第2部 中小企業の稼ぐ力

第3節まとめ

本節では、金融機関の非金融面の支援である経営支援サービスについて、その取組の状況や効果、課題について見てきた。ビジネスマッチング等の販路・仕入先拡大支援や、補助金情報等の諸制度の情報提供の利用割合が高く、そうした支援により中小企業は売上の増加や財務内容の改善等の効果が出ていることが分かった。他方で、企業側のニーズが高いものの、金融機関の人材育成支援が不十分であるなど、一部企業のニーズと合致していない部分があり、これからの課題も見受けられた。

また、経営支援サービスの提供における連携の重要性を確認しつつも、連携すべき相手が見つからない場合や、連携するための内部体制が整わないなどの理由により連携が不十分な面もあった。
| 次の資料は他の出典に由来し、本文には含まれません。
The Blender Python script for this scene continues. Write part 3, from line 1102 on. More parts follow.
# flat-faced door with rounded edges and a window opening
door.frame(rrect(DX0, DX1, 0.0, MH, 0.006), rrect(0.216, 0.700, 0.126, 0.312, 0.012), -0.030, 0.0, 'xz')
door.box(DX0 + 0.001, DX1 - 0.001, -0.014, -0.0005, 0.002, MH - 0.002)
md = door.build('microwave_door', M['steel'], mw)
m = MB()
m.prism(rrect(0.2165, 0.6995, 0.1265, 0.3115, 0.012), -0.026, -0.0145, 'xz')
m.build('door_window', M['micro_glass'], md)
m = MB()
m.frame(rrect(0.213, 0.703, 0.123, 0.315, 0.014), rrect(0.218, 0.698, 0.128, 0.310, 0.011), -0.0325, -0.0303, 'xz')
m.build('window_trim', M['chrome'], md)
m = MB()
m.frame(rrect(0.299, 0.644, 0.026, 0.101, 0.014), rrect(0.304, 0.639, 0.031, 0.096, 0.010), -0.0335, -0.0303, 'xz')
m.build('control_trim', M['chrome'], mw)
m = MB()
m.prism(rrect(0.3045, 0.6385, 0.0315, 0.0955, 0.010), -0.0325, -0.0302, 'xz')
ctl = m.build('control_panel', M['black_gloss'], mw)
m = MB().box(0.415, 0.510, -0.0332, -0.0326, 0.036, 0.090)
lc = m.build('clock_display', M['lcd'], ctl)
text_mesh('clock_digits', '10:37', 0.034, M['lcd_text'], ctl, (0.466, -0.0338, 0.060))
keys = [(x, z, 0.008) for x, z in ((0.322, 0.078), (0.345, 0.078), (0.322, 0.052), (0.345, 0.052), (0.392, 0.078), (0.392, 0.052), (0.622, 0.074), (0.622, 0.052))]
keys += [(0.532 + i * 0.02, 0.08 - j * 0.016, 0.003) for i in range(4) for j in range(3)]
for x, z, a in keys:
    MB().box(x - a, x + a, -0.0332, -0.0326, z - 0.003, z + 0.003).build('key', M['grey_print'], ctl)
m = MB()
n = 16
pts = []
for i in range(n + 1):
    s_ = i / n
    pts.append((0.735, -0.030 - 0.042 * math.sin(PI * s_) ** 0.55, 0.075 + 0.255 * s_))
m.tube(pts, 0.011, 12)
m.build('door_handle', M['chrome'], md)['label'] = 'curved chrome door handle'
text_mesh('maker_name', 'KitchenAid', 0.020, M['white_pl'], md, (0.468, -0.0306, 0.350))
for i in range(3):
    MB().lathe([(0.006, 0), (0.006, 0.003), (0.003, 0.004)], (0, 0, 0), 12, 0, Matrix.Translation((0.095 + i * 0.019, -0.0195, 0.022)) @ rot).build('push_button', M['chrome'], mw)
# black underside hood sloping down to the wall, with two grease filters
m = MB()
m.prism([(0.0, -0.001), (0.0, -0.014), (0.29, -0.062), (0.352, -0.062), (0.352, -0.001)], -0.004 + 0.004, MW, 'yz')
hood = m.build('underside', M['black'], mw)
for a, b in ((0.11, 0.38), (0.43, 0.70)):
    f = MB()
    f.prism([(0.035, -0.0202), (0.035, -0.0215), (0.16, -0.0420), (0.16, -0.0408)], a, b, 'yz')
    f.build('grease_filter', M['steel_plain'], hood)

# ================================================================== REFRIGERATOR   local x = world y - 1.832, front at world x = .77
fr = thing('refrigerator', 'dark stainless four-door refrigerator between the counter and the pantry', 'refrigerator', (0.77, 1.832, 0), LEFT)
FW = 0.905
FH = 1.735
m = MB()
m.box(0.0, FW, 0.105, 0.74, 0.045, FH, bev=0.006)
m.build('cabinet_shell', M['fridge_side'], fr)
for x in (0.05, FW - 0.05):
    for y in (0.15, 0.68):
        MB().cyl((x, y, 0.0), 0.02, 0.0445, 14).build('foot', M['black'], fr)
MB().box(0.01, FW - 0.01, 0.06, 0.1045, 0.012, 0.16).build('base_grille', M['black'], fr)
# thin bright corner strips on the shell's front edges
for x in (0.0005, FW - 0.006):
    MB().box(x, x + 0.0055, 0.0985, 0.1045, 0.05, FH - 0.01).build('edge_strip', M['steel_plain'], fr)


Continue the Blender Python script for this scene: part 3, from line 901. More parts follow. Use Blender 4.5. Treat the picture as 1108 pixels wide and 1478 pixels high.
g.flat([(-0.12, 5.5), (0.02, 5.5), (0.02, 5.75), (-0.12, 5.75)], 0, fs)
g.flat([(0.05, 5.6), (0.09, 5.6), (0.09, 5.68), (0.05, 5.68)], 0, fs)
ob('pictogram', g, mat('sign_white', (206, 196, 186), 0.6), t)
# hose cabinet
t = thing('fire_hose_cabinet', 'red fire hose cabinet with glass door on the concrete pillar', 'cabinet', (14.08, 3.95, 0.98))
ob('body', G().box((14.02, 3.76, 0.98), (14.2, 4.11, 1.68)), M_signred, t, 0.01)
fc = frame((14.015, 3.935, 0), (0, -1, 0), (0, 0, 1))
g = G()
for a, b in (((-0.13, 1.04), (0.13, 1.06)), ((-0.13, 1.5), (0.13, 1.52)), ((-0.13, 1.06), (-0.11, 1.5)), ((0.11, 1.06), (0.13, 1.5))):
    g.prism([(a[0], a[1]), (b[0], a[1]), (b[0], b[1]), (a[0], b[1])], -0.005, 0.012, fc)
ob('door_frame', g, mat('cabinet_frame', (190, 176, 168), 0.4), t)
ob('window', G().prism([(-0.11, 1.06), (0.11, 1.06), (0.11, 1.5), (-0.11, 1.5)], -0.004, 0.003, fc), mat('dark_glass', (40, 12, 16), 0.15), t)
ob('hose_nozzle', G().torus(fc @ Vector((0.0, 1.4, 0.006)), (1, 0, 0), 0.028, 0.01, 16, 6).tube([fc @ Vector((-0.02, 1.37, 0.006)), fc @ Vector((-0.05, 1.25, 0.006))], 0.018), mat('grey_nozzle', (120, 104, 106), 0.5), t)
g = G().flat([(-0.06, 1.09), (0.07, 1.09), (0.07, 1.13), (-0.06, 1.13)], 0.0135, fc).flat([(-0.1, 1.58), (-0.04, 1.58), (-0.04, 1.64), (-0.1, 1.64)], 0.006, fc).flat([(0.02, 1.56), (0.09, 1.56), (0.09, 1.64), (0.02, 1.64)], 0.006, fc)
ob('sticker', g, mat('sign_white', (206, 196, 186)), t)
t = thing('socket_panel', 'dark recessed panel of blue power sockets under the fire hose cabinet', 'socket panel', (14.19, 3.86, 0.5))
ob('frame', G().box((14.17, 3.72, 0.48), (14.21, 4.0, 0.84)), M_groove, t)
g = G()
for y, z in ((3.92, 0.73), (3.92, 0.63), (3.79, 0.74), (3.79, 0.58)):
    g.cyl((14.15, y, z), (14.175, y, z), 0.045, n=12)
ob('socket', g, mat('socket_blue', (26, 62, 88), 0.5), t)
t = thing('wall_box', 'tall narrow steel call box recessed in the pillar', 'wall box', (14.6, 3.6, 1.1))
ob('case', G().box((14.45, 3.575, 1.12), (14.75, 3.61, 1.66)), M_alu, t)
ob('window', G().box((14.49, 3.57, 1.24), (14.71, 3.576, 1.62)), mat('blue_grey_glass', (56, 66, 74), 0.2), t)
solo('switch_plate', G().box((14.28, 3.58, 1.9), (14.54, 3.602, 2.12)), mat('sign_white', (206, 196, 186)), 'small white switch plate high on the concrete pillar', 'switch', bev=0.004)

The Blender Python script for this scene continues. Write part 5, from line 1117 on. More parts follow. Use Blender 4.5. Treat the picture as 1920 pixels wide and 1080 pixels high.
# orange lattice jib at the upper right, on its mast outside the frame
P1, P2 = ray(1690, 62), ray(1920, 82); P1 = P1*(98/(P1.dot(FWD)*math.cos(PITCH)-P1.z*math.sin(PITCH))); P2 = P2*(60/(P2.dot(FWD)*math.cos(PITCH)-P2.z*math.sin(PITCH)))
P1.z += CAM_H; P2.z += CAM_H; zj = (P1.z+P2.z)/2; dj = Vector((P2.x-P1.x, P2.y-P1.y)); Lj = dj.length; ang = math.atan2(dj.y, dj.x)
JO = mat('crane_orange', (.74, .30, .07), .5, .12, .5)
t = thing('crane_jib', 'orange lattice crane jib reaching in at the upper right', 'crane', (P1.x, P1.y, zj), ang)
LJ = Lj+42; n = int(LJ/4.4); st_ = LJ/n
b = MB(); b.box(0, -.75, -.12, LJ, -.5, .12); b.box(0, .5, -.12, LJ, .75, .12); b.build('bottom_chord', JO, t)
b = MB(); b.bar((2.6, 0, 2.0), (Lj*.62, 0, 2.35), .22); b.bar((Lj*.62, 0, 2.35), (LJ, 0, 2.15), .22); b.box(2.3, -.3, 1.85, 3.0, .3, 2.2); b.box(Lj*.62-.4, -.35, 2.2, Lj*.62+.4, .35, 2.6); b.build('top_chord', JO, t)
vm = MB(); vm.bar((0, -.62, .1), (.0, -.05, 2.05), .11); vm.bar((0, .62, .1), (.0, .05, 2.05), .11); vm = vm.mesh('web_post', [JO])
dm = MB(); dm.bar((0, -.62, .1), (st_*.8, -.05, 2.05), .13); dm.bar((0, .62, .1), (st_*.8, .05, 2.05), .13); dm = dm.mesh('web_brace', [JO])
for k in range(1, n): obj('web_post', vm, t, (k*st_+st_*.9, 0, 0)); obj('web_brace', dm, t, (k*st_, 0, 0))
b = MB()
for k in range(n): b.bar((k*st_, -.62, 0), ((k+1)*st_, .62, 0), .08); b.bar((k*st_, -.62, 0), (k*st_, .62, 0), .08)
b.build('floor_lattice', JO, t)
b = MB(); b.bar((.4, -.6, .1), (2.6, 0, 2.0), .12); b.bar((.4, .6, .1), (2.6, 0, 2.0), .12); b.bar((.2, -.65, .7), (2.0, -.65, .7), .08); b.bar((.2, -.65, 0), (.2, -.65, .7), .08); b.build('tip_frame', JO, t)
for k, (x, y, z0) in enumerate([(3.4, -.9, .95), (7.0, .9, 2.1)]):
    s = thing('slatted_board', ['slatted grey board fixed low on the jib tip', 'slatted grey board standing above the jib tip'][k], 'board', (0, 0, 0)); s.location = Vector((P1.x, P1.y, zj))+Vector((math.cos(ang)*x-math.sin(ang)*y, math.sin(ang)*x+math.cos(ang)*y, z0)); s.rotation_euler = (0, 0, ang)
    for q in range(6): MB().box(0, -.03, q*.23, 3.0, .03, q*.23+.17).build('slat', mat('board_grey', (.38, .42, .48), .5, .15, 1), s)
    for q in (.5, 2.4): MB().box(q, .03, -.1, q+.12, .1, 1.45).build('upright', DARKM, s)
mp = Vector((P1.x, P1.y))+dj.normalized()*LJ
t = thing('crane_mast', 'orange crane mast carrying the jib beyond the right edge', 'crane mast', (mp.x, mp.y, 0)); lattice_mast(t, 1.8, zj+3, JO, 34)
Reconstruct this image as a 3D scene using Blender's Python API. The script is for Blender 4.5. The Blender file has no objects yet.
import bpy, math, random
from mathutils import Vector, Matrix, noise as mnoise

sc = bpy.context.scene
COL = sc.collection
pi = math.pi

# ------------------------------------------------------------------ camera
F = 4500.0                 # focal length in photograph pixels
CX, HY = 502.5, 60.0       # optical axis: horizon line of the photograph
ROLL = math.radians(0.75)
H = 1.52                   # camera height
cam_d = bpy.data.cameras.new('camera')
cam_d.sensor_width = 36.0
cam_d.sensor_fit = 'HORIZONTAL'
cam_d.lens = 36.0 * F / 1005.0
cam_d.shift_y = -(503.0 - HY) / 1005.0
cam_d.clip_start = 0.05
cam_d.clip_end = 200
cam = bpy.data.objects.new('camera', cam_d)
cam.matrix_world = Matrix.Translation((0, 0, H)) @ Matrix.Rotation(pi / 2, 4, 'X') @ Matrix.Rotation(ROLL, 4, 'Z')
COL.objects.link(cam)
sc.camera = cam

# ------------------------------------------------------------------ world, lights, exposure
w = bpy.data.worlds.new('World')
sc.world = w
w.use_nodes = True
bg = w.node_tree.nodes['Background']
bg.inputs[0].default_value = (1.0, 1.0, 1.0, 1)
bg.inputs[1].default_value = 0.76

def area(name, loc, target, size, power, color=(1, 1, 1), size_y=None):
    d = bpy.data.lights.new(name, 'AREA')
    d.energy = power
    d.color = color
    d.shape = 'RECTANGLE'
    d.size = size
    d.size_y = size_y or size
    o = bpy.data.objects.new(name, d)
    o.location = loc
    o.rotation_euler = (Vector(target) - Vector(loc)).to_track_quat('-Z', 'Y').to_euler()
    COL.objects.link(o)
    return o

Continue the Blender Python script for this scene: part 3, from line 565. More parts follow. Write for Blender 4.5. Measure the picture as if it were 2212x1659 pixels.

経営支援サービスを充実させるためには、支援機関同士の連携を活発化させることが重要ではないだろうか。金融機関との関係が希薄な無借金企業を含め、中小企業が重視する相談相手として税理士等が挙げられるが、税理士等は金融機関との連携が極めて強いものの、その他の認定支援機関との連携が弱い部分もある。

こうした認定支援機関との連携の中心になるのは、金融機関であることが多い。また、金融機関との関係が希薄な無借金企業に対しては、税理士、弁護士、弁理士、中小企業診断士等が連携の中心となることが期待される。このように、認定支援機関等が連携し、それぞれの強みを活かす形で中小企業支援を行うことが効果を高めることにつながるのではないか。

本章では、中小企業の成長投資に向けて、中小企業は金融機関への適切な情報開示を行い、金融機関は事業性を評価した融資等のために更に関係機関との連携の強化を図ることで、中小企業の成長投資に向けた資金供給の可能性が広がることを見てきた。中小企業の成長を支える、金融機関を含む支援機関が相互連携を図りながら支援を行うことで、中小企業があらためて成長に向けて舵を切り、稼ぐ力を向上させることが期待される。